Task
Give a verbatim copy of the lines below, minus the pictures.

Provided records start

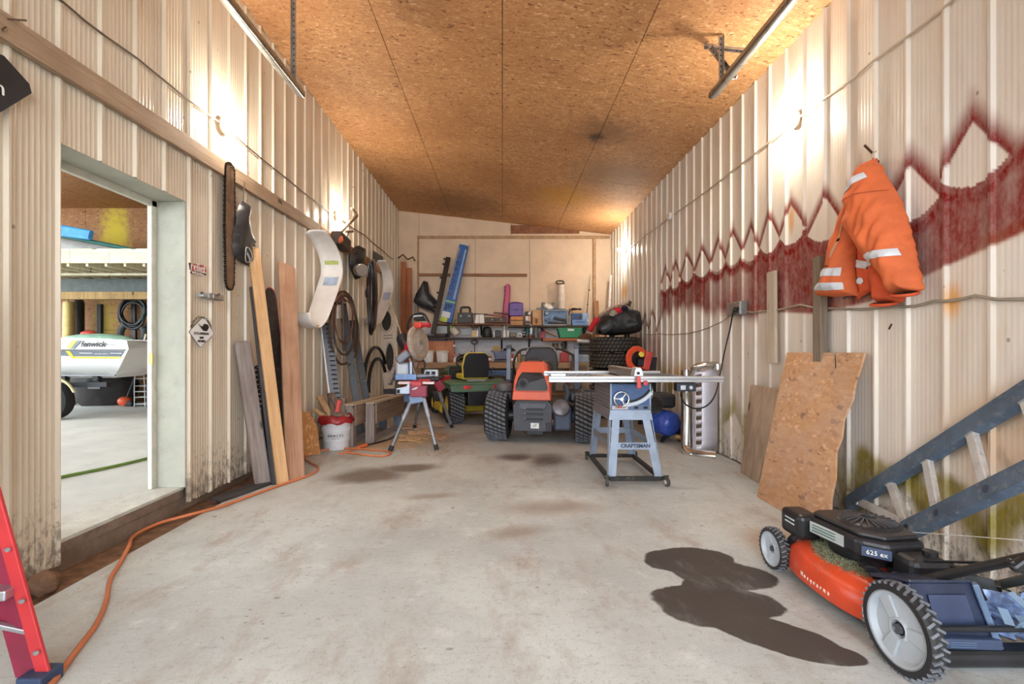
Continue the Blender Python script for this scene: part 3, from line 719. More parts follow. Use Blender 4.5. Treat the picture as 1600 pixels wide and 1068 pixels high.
lean('plank', 'black strip of board with peeling edge behind the pine stud', 'plank', fl(432, 756), L(397, 448, .10), .075, .03, gdark, side=(1, .7, 0))
lean('plank', 'round edged grey weathered plank leaning nearest the doorway', 'plank', fl(411, 757), L(378, 533, .06), .125, .055, weath, side=(1, .9, 0), bevel=.02, shape=[(-.5, 0), (.5, 0), (.5, .99), (.2, 1), (-.3, 1), (-.5, .985)])
# long black guide rail with a red rim
a, b = PZ(452, 742), L(421, 450, .06)
t = thing('ski', 'long black ski with a red rim leaning behind the pine stud', 'ski', a)
plank('body', a, b, .115, .018, M('scuffed black', (36, 32, 34), .4, var=.4, scale=16, dirt=.5, dcol=(110, 100, 92)), (.35, 1, 0), t, shape=[(-.5, 0), (.5, 0), (.5, .94), (.42, .975), (.22, .995), (0, 1), (-.22, .995), (-.42, .975), (-.5, .94)])
plank('rim', a+V((-.006, .018, .01)), b+V((-.006, .018, .012)), .128, .012, M('red rim', (150, 40, 44), .5), (.35, 1, 0), t, shape=[(-.5, 0), (.5, 0), (.5, .94), (.42, .975), (.22, .995), (0, 1), (-.22, .995), (-.42, .975), (-.5, .94)])
# shock absorber
a, b = fl(424, 752, .0), L(403, 545, .12)
t = thing('shock_absorber', 'black coil spring strut leaning behind the pine stud', 'strut', a)
MB().cyl(a, a.lerp(b, .55), .026).build('tube', M('oily black', (30, 32, 38), .35, .3), t, smooth=40)
MB().cyl(a.lerp(b, .5), b, .012).build('rod', M('dark rod', (70, 72, 78), .3, .8), t, smooth=40)
co_ = []
d = (b-a).normalized(); u = d.orthogonal().normalized(); v = d.cross(u)
for i in range(9*12+1):
    f = i/(9*12); co_.append(a.lerp(b, .55+.33*f)+(u*math.cos(i*PI/6)+v*math.sin(i*PI/6))*.04)
MB().tube(co_, .009, 6).build('spring', M('blue black spring', (36, 42, 56), .4, .4), t, smooth=60)
# flat dark board on the floor
a, b = fl(337, 781, .012), fl(432, 748, .012)
o = plank('board', a, b, .13, .022, gdark, (1, 0, 0)); tag(o, 'thin black board lying flat on the floor by the left wall', 'board')
def rot_for(): pass
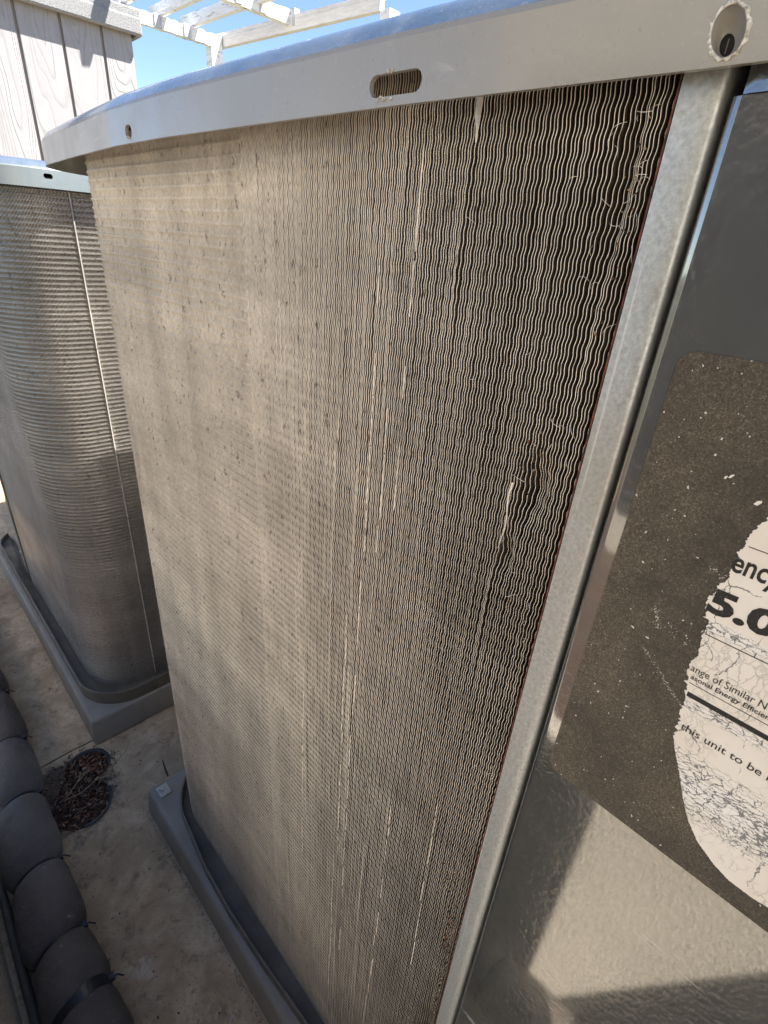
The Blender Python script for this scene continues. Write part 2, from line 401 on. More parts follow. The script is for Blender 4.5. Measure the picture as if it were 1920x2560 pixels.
# black ring lining the hole
def ring_arc(name, c, r, a0, a1, parent):
    V = []; F = []; n = 28
    for i in range(n + 1):
        a = a0 + (a1 - a0) * i / n
        for rr, z in ((r + .004, GZ + .012), (r - .022, GZ + .012), (r - .022, GZ - .3), (r + .004, GZ - .3)): V.append((c[0] + rr * math.cos(a), c[1] + rr * math.sin(a), z))
    for i in range(n):
        for k in range(4): F.append((4 * i + k, 4 * i + (k + 1) % 4, 4 * i + 4 + (k + 1) % 4, 4 * i + 4 + k))
    return put(name, V, F, MAT['bplastic'], parent, (c[0], c[1], GZ), True)
dr = empty('drain_opening', (.42, 4.3, GZ), 'figure-eight opening in the concrete with black pipe rims full of bark litter', 'drain')
ring_arc('pipe_rim', R1, R1[2], -.5, 2.3, dr); ring_arc('pipe_rim', R2, R2[2], -1.8, .15, dr)
# litter: uneven bed + chips
gx, gy = 46, 46; V = []; F = []
for j in range(gy + 1):
    for i in range(gx + 1):
        x = .02 + .78 * i / gx; y = 3.82 + .98 * j / gy
        V.append((x, y, GZ - .06 + random.uniform(-.02, .02) + .03 * math.sin(x * 17) * math.cos(y * 13)))
keep = lambda x, y: any((x - c[0]) ** 2 + (y - c[1]) ** 2 < (c[2] - .012) ** 2 for c in (R1, R2, R3))
for j in range(gy):
    for i in range(gx):
        x = .02 + .78 * (i + .5) / gx; y = 3.82 + .98 * (j + .5) / gy
        if keep(x, y): a = j * (gx + 1) + i; F.append((a, a + 1, a + gx + 2, a + gx + 1))
o = put('litter_bed', V, F, MAT['soil'], dr, (.4, 4.3, GZ), True)
V = []; F = []; MI = []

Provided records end

Solved problem
Continue the Blender Python script for this scene: part 3, from line 719. More parts follow. Use Blender 4.5. Treat the picture as 1600 pixels wide and 1068 pixels high.
lean('plank', 'black strip of board with peeling edge behind the pine stud', 'plank', fl(432, 756), L(397, 448, .10), .075, .03, gdark, side=(1, .7, 0))
lean('plank', 'round edged grey weathered plank leaning nearest the doorway', 'plank', fl(411, 757), L(378, 533, .06), .125, .055, weath, side=(1, .9, 0), bevel=.02, shape=[(-.5, 0), (.5, 0), (.5, .99), (.2, 1), (-.3, 1), (-.5, .985)])
# long black guide rail with a red rim
a, b = PZ(452, 742), L(421, 450, .06)
t = thing('ski', 'long black ski with a red rim leaning behind the pine stud', 'ski', a)
plank('body', a, b, .115, .018, M('scuffed black', (36, 32, 34), .4, var=.4, scale=16, dirt=.5, dcol=(110, 100, 92)), (.35, 1, 0), t, shape=[(-.5, 0), (.5, 0), (.5, .94), (.42, .975), (.22, .995), (0, 1), (-.22, .995), (-.42, .975), (-.5, .94)])
plank('rim', a+V((-.006, .018, .01)), b+V((-.006, .018, .012)), .128, .012, M('red rim', (150, 40, 44), .5), (.35, 1, 0), t, shape=[(-.5, 0), (.5, 0), (.5, .94), (.42, .975), (.22, .995), (0, 1), (-.22, .995), (-.42, .975), (-.5, .94)])
# shock absorber
a, b = fl(424, 752, .0), L(403, 545, .12)
t = thing('shock_absorber', 'black coil spring strut leaning behind the pine stud', 'strut', a)
MB().cyl(a, a.lerp(b, .55), .026).build('tube', M('oily black', (30, 32, 38), .35, .3), t, smooth=40)
MB().cyl(a.lerp(b, .5), b, .012).build('rod', M('dark rod', (70, 72, 78), .3, .8), t, smooth=40)
co_ = []
d = (b-a).normalized(); u = d.orthogonal().normalized(); v = d.cross(u)
for i in range(9*12+1):
    f = i/(9*12); co_.append(a.lerp(b, .55+.33*f)+(u*math.cos(i*PI/6)+v*math.sin(i*PI/6))*.04)
MB().tube(co_, .009, 6).build('spring', M('blue black spring', (36, 42, 56), .4, .4), t, smooth=60)
# flat dark board on the floor
a, b = fl(337, 781, .012), fl(432, 748, .012)
o = plank('board', a, b, .13, .022, gdark, (1, 0, 0)); tag(o, 'thin black board lying flat on the floor by the left wall', 'board')
def rot_for(): pass
The Blender Python script for this scene continues. Write part 2, from line 401 on. More parts follow. The script is for Blender 4.5. Measure the picture as if it were 1920x2560 pixels.
# black ring lining the hole
def ring_arc(name, c, r, a0, a1, parent):
    V = []; F = []; n = 28
    for i in range(n + 1):
        a = a0 + (a1 - a0) * i / n
        for rr, z in ((r + .004, GZ + .012), (r - .022, GZ + .012), (r - .022, GZ - .3), (r + .004, GZ - .3)): V.append((c[0] + rr * math.cos(a), c[1] + rr * math.sin(a), z))
    for i in range(n):
        for k in range(4): F.append((4 * i + k, 4 * i + (k + 1) % 4, 4 * i + 4 + (k + 1) % 4, 4 * i + 4 + k))
    return put(name, V, F, MAT['bplastic'], parent, (c[0], c[1], GZ), True)
dr = empty('drain_opening', (.42, 4.3, GZ), 'figure-eight opening in the concrete with black pipe rims full of bark litter', 'drain')
ring_arc('pipe_rim', R1, R1[2], -.5, 2.3, dr); ring_arc('pipe_rim', R2, R2[2], -1.8, .15, dr)
# litter: uneven bed + chips
gx, gy = 46, 46; V = []; F = []
for j in range(gy + 1):
    for i in range(gx + 1):
        x = .02 + .78 * i / gx; y = 3.82 + .98 * j / gy
        V.append((x, y, GZ - .06 + random.uniform(-.02, .02) + .03 * math.sin(x * 17) * math.cos(y * 13)))
keep = lambda x, y: any((x - c[0]) ** 2 + (y - c[1]) ** 2 < (c[2] - .012) ** 2 for c in (R1, R2, R3))
for j in range(gy):
    for i in range(gx):
        x = .02 + .78 * (i + .5) / gx; y = 3.82 + .98 * (j + .5) / gy
        if keep(x, y): a = j * (gx + 1) + i; F.append((a, a + 1, a + gx + 2, a + gx + 1))
o = put('litter_bed', V, F, MAT['soil'], dr, (.4, 4.3, GZ), True)
V = []; F = []; MI = []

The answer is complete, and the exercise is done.